> _Problem to work on_:
Extract each line of the data below exactly as written.

> _Available data_:
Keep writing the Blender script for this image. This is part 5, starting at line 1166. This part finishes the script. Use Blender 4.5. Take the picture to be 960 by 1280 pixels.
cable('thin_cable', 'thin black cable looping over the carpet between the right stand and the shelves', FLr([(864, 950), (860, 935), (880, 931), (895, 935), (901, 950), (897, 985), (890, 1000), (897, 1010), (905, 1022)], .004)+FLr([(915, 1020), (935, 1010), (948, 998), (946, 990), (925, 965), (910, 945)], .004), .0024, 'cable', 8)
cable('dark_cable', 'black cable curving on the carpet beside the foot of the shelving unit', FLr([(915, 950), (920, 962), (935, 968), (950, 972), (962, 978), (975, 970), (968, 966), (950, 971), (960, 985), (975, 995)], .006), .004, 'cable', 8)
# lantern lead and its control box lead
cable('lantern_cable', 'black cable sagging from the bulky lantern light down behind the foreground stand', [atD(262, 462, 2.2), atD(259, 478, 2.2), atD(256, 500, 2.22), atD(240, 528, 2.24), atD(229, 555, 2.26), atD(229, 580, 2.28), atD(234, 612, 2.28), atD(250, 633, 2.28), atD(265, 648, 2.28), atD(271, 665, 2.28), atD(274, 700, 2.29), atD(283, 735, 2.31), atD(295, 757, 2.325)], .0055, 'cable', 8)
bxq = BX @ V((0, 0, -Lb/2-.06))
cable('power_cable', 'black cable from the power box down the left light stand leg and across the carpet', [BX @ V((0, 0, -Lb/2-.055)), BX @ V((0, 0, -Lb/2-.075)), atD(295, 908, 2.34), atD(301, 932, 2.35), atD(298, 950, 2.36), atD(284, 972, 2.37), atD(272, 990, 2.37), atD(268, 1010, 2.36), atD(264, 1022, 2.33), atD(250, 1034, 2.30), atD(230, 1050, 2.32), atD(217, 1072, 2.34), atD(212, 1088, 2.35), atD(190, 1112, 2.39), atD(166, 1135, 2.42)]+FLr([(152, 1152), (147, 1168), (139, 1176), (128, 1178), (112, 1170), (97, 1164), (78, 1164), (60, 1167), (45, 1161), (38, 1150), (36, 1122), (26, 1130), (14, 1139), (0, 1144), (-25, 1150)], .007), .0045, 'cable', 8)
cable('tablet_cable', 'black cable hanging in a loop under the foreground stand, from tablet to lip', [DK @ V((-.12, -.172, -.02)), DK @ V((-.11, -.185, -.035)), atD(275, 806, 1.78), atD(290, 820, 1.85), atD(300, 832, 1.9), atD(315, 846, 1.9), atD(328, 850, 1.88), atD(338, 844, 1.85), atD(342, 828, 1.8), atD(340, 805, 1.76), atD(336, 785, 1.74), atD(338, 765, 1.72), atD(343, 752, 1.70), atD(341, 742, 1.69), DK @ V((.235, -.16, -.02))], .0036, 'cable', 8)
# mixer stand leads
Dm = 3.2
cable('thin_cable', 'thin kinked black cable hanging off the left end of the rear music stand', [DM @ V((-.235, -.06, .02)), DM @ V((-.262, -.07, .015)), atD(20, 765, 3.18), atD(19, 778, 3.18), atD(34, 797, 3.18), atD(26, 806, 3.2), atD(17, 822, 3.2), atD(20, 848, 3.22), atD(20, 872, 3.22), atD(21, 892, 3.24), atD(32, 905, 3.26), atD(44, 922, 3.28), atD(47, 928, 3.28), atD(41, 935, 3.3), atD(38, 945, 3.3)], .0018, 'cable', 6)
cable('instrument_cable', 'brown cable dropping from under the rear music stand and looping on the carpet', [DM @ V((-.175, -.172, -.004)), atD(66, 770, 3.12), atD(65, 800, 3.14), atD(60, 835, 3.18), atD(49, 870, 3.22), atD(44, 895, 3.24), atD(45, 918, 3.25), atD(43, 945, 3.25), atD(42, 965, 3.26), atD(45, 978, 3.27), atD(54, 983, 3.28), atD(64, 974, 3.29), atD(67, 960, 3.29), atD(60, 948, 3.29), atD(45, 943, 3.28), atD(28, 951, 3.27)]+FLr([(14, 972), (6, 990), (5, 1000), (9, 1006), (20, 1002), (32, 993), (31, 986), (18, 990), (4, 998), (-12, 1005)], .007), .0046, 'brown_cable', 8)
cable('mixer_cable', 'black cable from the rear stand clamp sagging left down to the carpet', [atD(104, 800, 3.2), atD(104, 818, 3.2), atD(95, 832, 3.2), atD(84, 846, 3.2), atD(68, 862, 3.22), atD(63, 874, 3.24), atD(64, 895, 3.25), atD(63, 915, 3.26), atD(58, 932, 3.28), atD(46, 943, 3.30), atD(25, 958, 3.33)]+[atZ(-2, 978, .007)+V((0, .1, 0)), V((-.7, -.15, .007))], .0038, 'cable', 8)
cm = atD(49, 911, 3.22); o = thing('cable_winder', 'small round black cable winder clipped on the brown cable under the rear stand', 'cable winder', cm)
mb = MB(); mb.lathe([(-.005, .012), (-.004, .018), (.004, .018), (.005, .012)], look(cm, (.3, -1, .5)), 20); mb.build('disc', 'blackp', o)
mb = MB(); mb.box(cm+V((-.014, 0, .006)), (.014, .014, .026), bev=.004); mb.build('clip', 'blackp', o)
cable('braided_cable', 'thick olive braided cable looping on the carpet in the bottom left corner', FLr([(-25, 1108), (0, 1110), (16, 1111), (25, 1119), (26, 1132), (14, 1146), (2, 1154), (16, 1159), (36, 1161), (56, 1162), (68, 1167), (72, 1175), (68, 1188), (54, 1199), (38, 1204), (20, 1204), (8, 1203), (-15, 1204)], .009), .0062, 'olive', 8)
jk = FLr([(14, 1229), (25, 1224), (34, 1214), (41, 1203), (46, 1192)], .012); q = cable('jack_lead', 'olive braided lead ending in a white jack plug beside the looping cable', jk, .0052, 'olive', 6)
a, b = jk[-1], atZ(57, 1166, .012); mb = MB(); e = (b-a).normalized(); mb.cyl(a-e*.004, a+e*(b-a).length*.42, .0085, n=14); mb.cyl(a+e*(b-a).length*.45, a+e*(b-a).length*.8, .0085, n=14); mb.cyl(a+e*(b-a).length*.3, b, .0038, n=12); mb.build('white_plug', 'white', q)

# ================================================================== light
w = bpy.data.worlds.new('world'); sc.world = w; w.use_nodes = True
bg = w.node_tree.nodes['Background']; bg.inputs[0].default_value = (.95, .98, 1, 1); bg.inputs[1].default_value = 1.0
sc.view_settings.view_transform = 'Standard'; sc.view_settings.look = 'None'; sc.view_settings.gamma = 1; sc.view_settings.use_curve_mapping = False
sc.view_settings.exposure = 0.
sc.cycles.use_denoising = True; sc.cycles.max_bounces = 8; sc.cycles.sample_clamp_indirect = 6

> _Task result_:
Keep writing the Blender script for this image. This is part 5, starting at line 1166. This part finishes the script. Use Blender 4.5. Take the picture to be 960 by 1280 pixels.
cable('thin_cable', 'thin black cable looping over the carpet between the right stand and the shelves', FLr([(864, 950), (860, 935), (880, 931), (895, 935), (901, 950), (897, 985), (890, 1000), (897, 1010), (905, 1022)], .004)+FLr([(915, 1020), (935, 1010), (948, 998), (946, 990), (925, 965), (910, 945)], .004), .0024, 'cable', 8)
cable('dark_cable', 'black cable curving on the carpet beside the foot of the shelving unit', FLr([(915, 950), (920, 962), (935, 968), (950, 972), (962, 978), (975, 970), (968, 966), (950, 971), (960, 985), (975, 995)], .006), .004, 'cable', 8)
# lantern lead and its control box lead
cable('lantern_cable', 'black cable sagging from the bulky lantern light down behind the foreground stand', [atD(262, 462, 2.2), atD(259, 478, 2.2), atD(256, 500, 2.22), atD(240, 528, 2.24), atD(229, 555, 2.26), atD(229, 580, 2.28), atD(234, 612, 2.28), atD(250, 633, 2.28), atD(265, 648, 2.28), atD(271, 665, 2.28), atD(274, 700, 2.29), atD(283, 735, 2.31), atD(295, 757, 2.325)], .0055, 'cable', 8)
bxq = BX @ V((0, 0, -Lb/2-.06))
cable('power_cable', 'black cable from the power box down the left light stand leg and across the carpet', [BX @ V((0, 0, -Lb/2-.055)), BX @ V((0, 0, -Lb/2-.075)), atD(295, 908, 2.34), atD(301, 932, 2.35), atD(298, 950, 2.36), atD(284, 972, 2.37), atD(272, 990, 2.37), atD(268, 1010, 2.36), atD(264, 1022, 2.33), atD(250, 1034, 2.30), atD(230, 1050, 2.32), atD(217, 1072, 2.34), atD(212, 1088, 2.35), atD(190, 1112, 2.39), atD(166, 1135, 2.42)]+FLr([(152, 1152), (147, 1168), (139, 1176), (128, 1178), (112, 1170), (97, 1164), (78, 1164), (60, 1167), (45, 1161), (38, 1150), (36, 1122), (26, 1130), (14, 1139), (0, 1144), (-25, 1150)], .007), .0045, 'cable', 8)
cable('tablet_cable', 'black cable hanging in a loop under the foreground stand, from tablet to lip', [DK @ V((-.12, -.172, -.02)), DK @ V((-.11, -.185, -.035)), atD(275, 806, 1.78), atD(290, 820, 1.85), atD(300, 832, 1.9), atD(315, 846, 1.9), atD(328, 850, 1.88), atD(338, 844, 1.85), atD(342, 828, 1.8), atD(340, 805, 1.76), atD(336, 785, 1.74), atD(338, 765, 1.72), atD(343, 752, 1.70), atD(341, 742, 1.69), DK @ V((.235, -.16, -.02))], .0036, 'cable', 8)
# mixer stand leads
Dm = 3.2
cable('thin_cable', 'thin kinked black cable hanging off the left end of the rear music stand', [DM @ V((-.235, -.06, .02)), DM @ V((-.262, -.07, .015)), atD(20, 765, 3.18), atD(19, 778, 3.18), atD(34, 797, 3.18), atD(26, 806, 3.2), atD(17, 822, 3.2), atD(20, 848, 3.22), atD(20, 872, 3.22), atD(21, 892, 3.24), atD(32, 905, 3.26), atD(44, 922, 3.28), atD(47, 928, 3.28), atD(41, 935, 3.3), atD(38, 945, 3.3)], .0018, 'cable', 6)
cable('instrument_cable', 'brown cable dropping from under the rear music stand and looping on the carpet', [DM @ V((-.175, -.172, -.004)), atD(66, 770, 3.12), atD(65, 800, 3.14), atD(60, 835, 3.18), atD(49, 870, 3.22), atD(44, 895, 3.24), atD(45, 918, 3.25), atD(43, 945, 3.25), atD(42, 965, 3.26), atD(45, 978, 3.27), atD(54, 983, 3.28), atD(64, 974, 3.29), atD(67, 960, 3.29), atD(60, 948, 3.29), atD(45, 943, 3.28), atD(28, 951, 3.27)]+FLr([(14, 972), (6, 990), (5, 1000), (9, 1006), (20, 1002), (32, 993), (31, 986), (18, 990), (4, 998), (-12, 1005)], .007), .0046, 'brown_cable', 8)
cable('mixer_cable', 'black cable from the rear stand clamp sagging left down to the carpet', [atD(104, 800, 3.2), atD(104, 818, 3.2), atD(95, 832, 3.2), atD(84, 846, 3.2), atD(68, 862, 3.22), atD(63, 874, 3.24), atD(64, 895, 3.25), atD(63, 915, 3.26), atD(58, 932, 3.28), atD(46, 943, 3.30), atD(25, 958, 3.33)]+[atZ(-2, 978, .007)+V((0, .1, 0)), V((-.7, -.15, .007))], .0038, 'cable', 8)
cm = atD(49, 911, 3.22); o = thing('cable_winder', 'small round black cable winder clipped on the brown cable under the rear stand', 'cable winder', cm)
mb = MB(); mb.lathe([(-.005, .012), (-.004, .018), (.004, .018), (.005, .012)], look(cm, (.3, -1, .5)), 20); mb.build('disc', 'blackp', o)
mb = MB(); mb.box(cm+V((-.014, 0, .006)), (.014, .014, .026), bev=.004); mb.build('clip', 'blackp', o)
cable('braided_cable', 'thick olive braided cable looping on the carpet in the bottom left corner', FLr([(-25, 1108), (0, 1110), (16, 1111), (25, 1119), (26, 1132), (14, 1146), (2, 1154), (16, 1159), (36, 1161), (56, 1162), (68, 1167), (72, 1175), (68, 1188), (54, 1199), (38, 1204), (20, 1204), (8, 1203), (-15, 1204)], .009), .0062, 'olive', 8)
jk = FLr([(14, 1229), (25, 1224), (34, 1214), (41, 1203), (46, 1192)], .012); q = cable('jack_lead', 'olive braided lead ending in a white jack plug beside the looping cable', jk, .0052, 'olive', 6)
a, b = jk[-1], atZ(57, 1166, .012); mb = MB(); e = (b-a).normalized(); mb.cyl(a-e*.004, a+e*(b-a).length*.42, .0085, n=14); mb.cyl(a+e*(b-a).length*.45, a+e*(b-a).length*.8, .0085, n=14); mb.cyl(a+e*(b-a).length*.3, b, .0038, n=12); mb.build('white_plug', 'white', q)

# ================================================================== light
w = bpy.data.worlds.new('world'); sc.world = w; w.use_nodes = True
bg = w.node_tree.nodes['Background']; bg.inputs[0].default_value = (.95, .98, 1, 1); bg.inputs[1].default_value = 1.0
sc.view_settings.view_transform = 'Standard'; sc.view_settings.look = 'None'; sc.view_settings.gamma = 1; sc.view_settings.use_curve_mapping = False
sc.view_settings.exposure = 0.
sc.cycles.use_denoising = True; sc.cycles.max_bounces = 8; sc.cycles.sample_clamp_indirect = 6